Eventually, the Zionist leadership came under the nagging feeling that they would lose control over the Jewish community in Palestine. Throughout the war, the Zionists did little more than extricate a few hundred Jews in prisoner exchanges with Germany. By the summer of 1943, there were nearly no Zionists alive deemed important to rescue. Selection, the policy of the Zionists from the start, would no longer be feasible.


The concern of the leadership was that they would be forced to allow non-affiliated Jews to Palestine. The big question was would these Jews, abandoned by the Zionist movement during the war, support the status quo.
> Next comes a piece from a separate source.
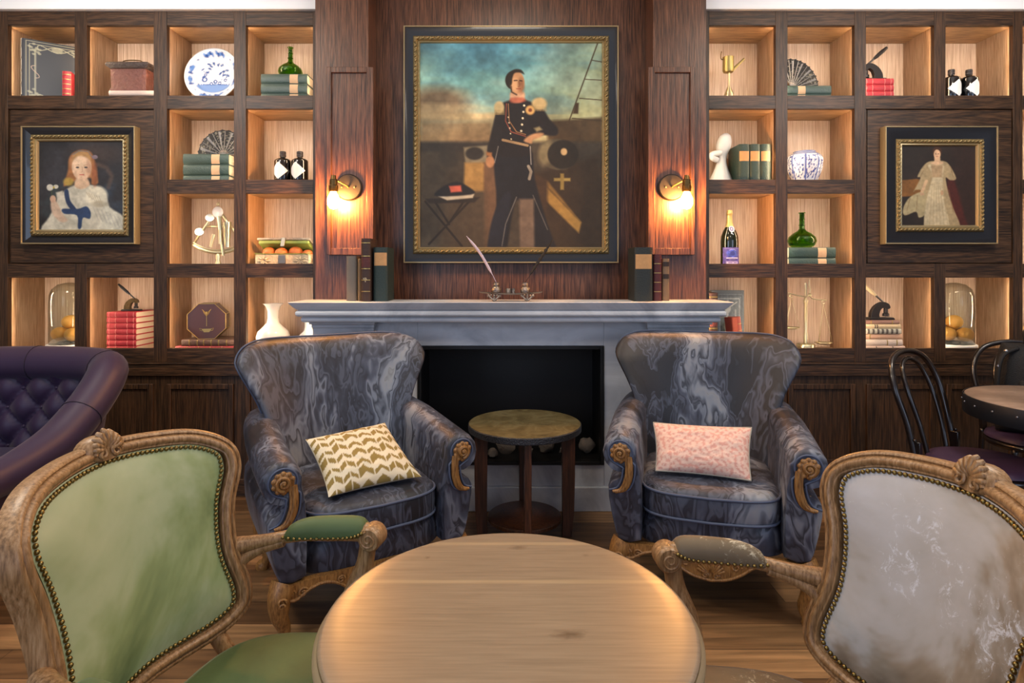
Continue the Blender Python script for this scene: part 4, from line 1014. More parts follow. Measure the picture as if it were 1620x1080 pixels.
def lady():
    p = Paint(160, 174, (34, 25, 21)); p.noise(4, .3); p.ell(.95, .7, .3, .8, (46, 26, 20), 1, .7)
    p.poly([(-.1, .50), (.12, .46), (.26, .47), (.26, .66), (-.1, .68)], (132, 86, 38), .01, .9); p.noise(10, .15)
    p.poly([(.66, .36), (.73, .50), (.85, .95), (.90, 1.15), (.60, 1.15), (.62, .5)], (74, 26, 20), .02, .9)
    p.poly([(.36, .22), (.46, .205), (.56, .205), (.64, .25), (.74, .44), (.66, .47), (.60, .44), (.64, .66), (.70, .85), (.78, 1.15), (.34, 1.15), (.33, .80), (.28, .62), (.20, .60), (.17, .62), (.26, .44), (.22, .42), (.28, .30)], (160, 140, 104), .008)
    p.poly([(.12, .70), (.30, .62), (.34, .70), (.33, .92), (.24, .98), (.20, .90), (.05, .95), (.03, .85)], (166, 150, 112), .008)
    p.poly([(.36, .27), (.44, .255), (.57, .26), (.56, .42), (.58, .75), (.64, 1.15), (.33, 1.15), (.34, .75), (.42, .42)], (190, 174, 140), .01)
    p.poly([(.40, .26), (.56, .26), (.55, .43), (.42, .43)], (150, 120, 86), .01, .7)
    for i in range(6): p.line([(.42+.025*i, .5), (.38+.05*i, 1.1)], .007, (150, 128, 92), .55, .012)
    for a in ((.30, .34, .26, .42), (.66, .28, .70, .42), (.12, .72, .08, .88), (.22, .68, .21, .86), (.64, .6, .70, .9)): p.line([a[:2], a[2:]], .010, (118, 92, 62), .6, .012)
    p.line([(.34, .48), (.30, .58), (.27, .66)], .04, (192, 158, 122), .95, .012); p.line([(.27, .66), (.30, .66)], .03, (186, 150, 116), 1, .012); p.ell(.55, .64, .02, .035, (180, 144, 108), .4)
    p.poly([(.45, .15), (.52, .15), (.53, .21), (.57, .235), (.48, .26), (.40, .235), (.445, .21)], (200, 164, 128), .008); p.ell(.484, .085, .062, .075, (64, 38, 24), .2); p.ell(.484, .115, .046, .064, (204, 164, 128), .15)
    for x in (.466, .502): p.ell(x, .108, .009, .006, (66, 42, 32), .4)
    p.line([(.484, .108), (.487, .128)], .004, (164, 118, 88)); p.line([(.472, .146), (.497, .146)], .007, (160, 80, 64))
    p.noise(34, .14, 2); p.noise(6, .1); return p
framed('painting', 'large gilt and black framed portrait of an officer by a cannon', (638, 979), (40, 416), 3.39, (15, 8, 2.5), naval(), depth=.058)
framed('painting', 'small black and gilt framed portrait of a fair-haired child in white', (32, 213), (199, 386), 3.355, (13, 7, 3.5), girl(), depth=.05, k=.8)
framed('painting', 'small black and gilt framed portrait of a standing lady in white', (1401, 1580), (199, 386), 3.355, (20, 7, 3.5), lady(), depth=.05, k=.8)

# ---------------------------------------------------------------- books
PAGE = flat('book_pages', 'd8cbb2', .85, bump=.3, bscale=200); PAGEO = flat('old_book_pages', 'a08a66', .9, bump=.3, bscale=200)
def cl(h, r=.55, **k): return flat('cloth_'+h, h, r, bump=.25, bscale=140, var=.12, **k)
def glyphs(m, txt, cx_, cz_, h, y, adv=None):
    """tiny strokes of simple capitals, facing -Y"""
    G = {'V': [((0, 1), (.5, 0), (1, 1))], 'O': [((0, 0), (1, 0), (1, 1), (0, 1), (0, 0))], 'L': [((0, 1), (0, 0), (1, 0))], 'I': [((.5, 0), (.5, 1))]}
    w_ = h*.7; x = cx_-len(txt)*w_*.65
    for ch in txt:
        for st in G[ch]:
            for (a, b), (c, d) in zip(st[:-1], st[1:]):
                m.tube([(x+a*w_, y, cz_+(b-.5)*h), (x+c*w_, y, cz_+(d-.5)*h)], h*.08, 4)
        x += w_*1.4
def book(label, loc, rot, T, Hh, D, cov, pages=None, lab=None, bands=None, group=None, name='book', extra=None):
    """spine faces local -Y; thickness T along X, height Hh along Z, depth D along +Y; base centre of the spine at the origin"""
    r = bpy.data.objects.new(name, None); COL.objects.link(r); r.empty_display_size = .03; tag(r, label, 'book', group)
    r.matrix_world = Matrix.Translation(Vector(loc)) @ rot.to_4x4()
    h = T/2; t = min(.003, T*.12); m = MB()
    sp = [(-h, .006)]+[(-h*math.cos(a), .006-(.006+T*.06)*math.sin(a)) for a in [PI*k/8 for k in range(1, 8)]]+[(h, .006)]
    inn = [(x*(h-t)/h, max(y+t, .004)) for x, y in sp][::-1]
    m.loft([[Vector((x, y, z)) for x, y in sp+inn] for z in (0, Hh)])
    m.box(-h, -h+t, .004, D, 0, Hh).box(h-t, h, .004, D, 0, Hh)
    m.build('cover', cov, r, sharp=40)
    g = .004; MB().box(-h+t, h-t, .005, D-g, g, Hh-g).build('page_block', pages or PAGE, r)
    def patch(z0, z1, mat, nm, o=.0009, wx=.97):
        s2 = [(x*wx, y-o) for x, y in sp[1:-1]]; s3 = [(x*wx*.98, y+.001) for x, y in sp[1:-1]][::-1]
        MB().loft([[Vector((x, y, z)) for x, y in s2+s3] for z in (z0, z1)]).build(nm, mat, r, sharp=50)
    if lab: patch(Hh*lab[0], Hh*lab[1], lab[2], 'title_label')
    if bands:
        m = MB()
        for z in bands[0]:
            s2 = [(x*1.0, y-.0018) for x, y in sp[1:-1]]; s3 = [(x*.97, y+.001) for x, y in sp[1:-1]][::-1]; hh = bands[2]
            m.loft([[Vector((x, y, z*Hh+q)) for x, y in s2+s3] for q in (-hh, hh)])
        m.build('spine_rib', bands[1], r, sharp=50)
    if extra: extra(r, sp)
    return r
RZ = lambda a: Matrix.Rotation(a, 3, 'Z')
LIE = Matrix(((0, 0, 1), (0, 1, 0), (-1, 0, 0)))      # book height -> +X, thickness -> -Z
def lying(label, x, y, z, L, T, D, cov, rz=0, **k):
    """lies flat; spine to the front, x is its left end"""
    return book(label, (x, y, z+T/2), RZ(rz) @ LIE, T, L, D, cov, **k)
LABEL_T = flat('tan_paper_label', 'b98d5e', .7, var=.2, vscale=60); LABEL_C = flat('cream_paper_label', 'd9b48c', .7, var=.12, vscale=60)
GRN = cl('3b4f48', .4); GRN2 = cl('263a31', .45); RED = cl('b8313a', .45); REDD = cl('8e2a30', .5)
GB = flat('gold_tooling', 'b59a5e', .35, metal=.8)
FL = [cellfloor(i) for i in range(4)]
def sx(px, Y=3.53): return PX(px, Y)
# left, top row
def ornate(r, sp):
    p = Paint(120, 150, (26, 31, 42)); g = (172, 168, 138)
    H = p.ar
    for a in (.035, .085): p.line([(a, a), (1-a, a), (1-a, H-a), (a, H-a), (a, a)], .009, g)
    for sx_, sy_ in ((1, 1), (-1, 1), (1, -1), (-1, -1)):
        cx_ = .5-sx_*.33; cy_ = H/2-sy_*(H/2-.18)
        for k in range(12): p.ell(cx_+.075*math.cos(k*.9)*((k % 3)+1)/2.2, cy_+.075*math.sin(k*.9)*((k % 3)+1)/2.2, .028, .022, g, .5, .8)
        p.line([(cx_, cy_), (cx_, H/2)], .03, g, .8)
    for y in (.14, H-.14):
        p.line([(.5+.3*math.cos(t), y+.05*math.sin(3*t)) for t in [k*.26 for k in range(25)]], .014, g)
        p.ell(.5, y, .09, .06, g, .3, .8)
    for x in (.17, .83):
        p.line([(x+.06*math.sin(t), H/2+.12*math.cos(t*.5)) for t in [k*.3 for k in range(22)]], .012, (176, 150, 130))
    panel('gilt_cover', p, vcol('tooled_leather', .45), r, 0.0, 0.36, 0, .375, 0, fn=lambda x, z: (.0365, x*.86+.012, z*.99+.004))
bk = book('huge dark blue book with silver-gilt ornament standing in the top left cubby', (sx(35, 3.47), 3.466, FL[0]+.0005), RZ(-PI/2+.62), .07, .375, .33, cl('262b36'), pages=PAGEO, bands=([.12, .3, .5, .7, .88], cl('33261c'), .006), extra=None)
ornate(bk, None)
for o in bk.children:
    if o.name.startswith('gilt_cover'): pass
book('small red book with gilt spine leaning in front of the huge dark blue book', (sx(107, 3.46), 3.452, FL[0]+.0005), RZ(.35), .045, .185, .09, RED, bands=([.15, .3, .45, .6, .75, .9], GB, .002))
# green pair, top row, bottle on top
GL = 'green cloth books with paper labels'
def greens(px0, px1, row, n, y, tx, labs, rev=False, T=.052, jit=0):
    x0, x1 = PX(px0, y), PX(px1, y); z = FL[row]+.0005
    for i in range(n):
        L = x1-x0; la = (.62, .80, LABEL_C) if not rev else (.28, .44, LABEL_C)
        lying(labs[i], x0+(jit*i), y, z, L, T, .19, GRN, lab=la, group=GL); z += T+.0006
    return z
zg1 = greens(413, 486, 0, 3, 3.46, 0, ['mostly hidden lowest green book under the green bottle, top row', 'middle green book under the green bottle, top row', 'upper green book under the green bottle, top row'], T=.0572)
greens(290, 362, 1, 3, 3.46, 0, ['bottom one of three green books under the dark fan', 'middle one of three green books under the dark fan', 'top one of three green books under the dark fan'], T=.0625)
greens(1242, 1315, 0, 2, 3.46, 0, ['lower, mostly hidden green book under the fan, top row right', 'upper green book lying under the fan, top row right'], rev=True, T=.0525)
zg2 = greens(1248, 1322, 2, 2, 3.46, 0, ['lower green book under the green bottle, third row right', 'upper green book under the green bottle, third row right'], T=.0625)
for i, (a, b) in enumerate(((1169, 1186), (1186.5, 1203), (1203.5, 1219.5))):
    y = 3.46; book(['left one', 'middle one', 'right one'][i]+' of three upright green books beside the white vase', (PX((a+b)/2, y), y, FL[1]+.0005), RZ(0), (b-a)*y/FP-.001, .245, .17, GRN2, lab=(.60, .83, LABEL_T), group='upright green books')
# red stacks
def stack(cols, px0, px1, row, y, labs, Ts, name='book', D=.17, jit=None, **k):
    z = FL[row]+.0005; x0 = PX(px0, y); L = PX(px1, y)-x0
    for i, lb in enumerate(labs):
        j = jit[i] if jit else (0, 0)
        lying(lb, x0+j[0]*y/FP, y, z, L-(j[0]-j[1])*y/FP, Ts[i], D, cols[i % len(cols)], **k); z += Ts[i]+.0006
    return z
o7 = ['bottom', 'second', 'third', 'fourth', 'fifth', 'sixth', 'top']
zr1 = stack([RED], 169, 215, 3, 3.47, ['%s one of seven red books stacked in the lower left cubby' % q for q in o7], [.0328]*7, D=.2, bands=([.08, .3, .7, .92], flat('pink_tooling', 'd98a80', .5), .0012), group='red books in the lower left stack')
zr2 = stack([RED], 1366, 1414, 0, 3.47, ['%s one of four red books under the embosser, top row right' % q for q in ('bottom', 'second', 'third', 'top')], [.0372]*4, D=.17, bands=([.1, .3, .7, .9], flat('pink_tooling', 'd98a80', .5), .0012), group='red books in the upper right stack')
old = ['bottom', 'second', 'third', 'fourth', 'fifth', 'top']
oc = [cl('c2a695'), cl('cdb9a8'), cl('c49c80'), cl('b9b3a2'), cl('ccb48e'), cl('8c6a5e')]
def oldrow(r, sp): pass
zo = FL[3]+.0005
for i in range(6):
    y = 3.47+.004*((i*7) % 3); T = [.034, .037, .032, .030, .025, .022][i]; x0 = PX(1367, y); x1 = PX([1432, 1428, 1427, 1426, 1425, 1423][i], y)
    b = lying(old[i]+' one of six worn pale books under the black embosser', x0, y, zo, x1-x0, T, .16, oc[i], pages=PAGEO, bands=([[.3, .7], [.6, .85], [.15], [.12, .25, .38, .5, .62, .75, .88], [.3, .36], [.2, .8]][i], flat('faded_ink', '5a5048', .7) if i in (0, 3, 4) else GB, .006 if i == 3 else .0025))
    zo += T+.0006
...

The hope of the leaders was that the children of the immigrants would become loyal to the movement. Therefore, they must be the focus of any Zionist effort.


"There is no question now of carrying out a selection process among the olim [Jewish immigrants] because the members of our movement are extremely few and no pioneering movement or frameworks exist there [in occupied Europe]," Shaul Meyerov, the head of Zionist intelligence, told the Central Committee of the ruling Mapai Party on May 3, 1943. "In practice, we will have to take whatever comes, with the exception of absolutely anti-social types and incorrigible criminals. We [will] need a large dose of love for the Jewish people."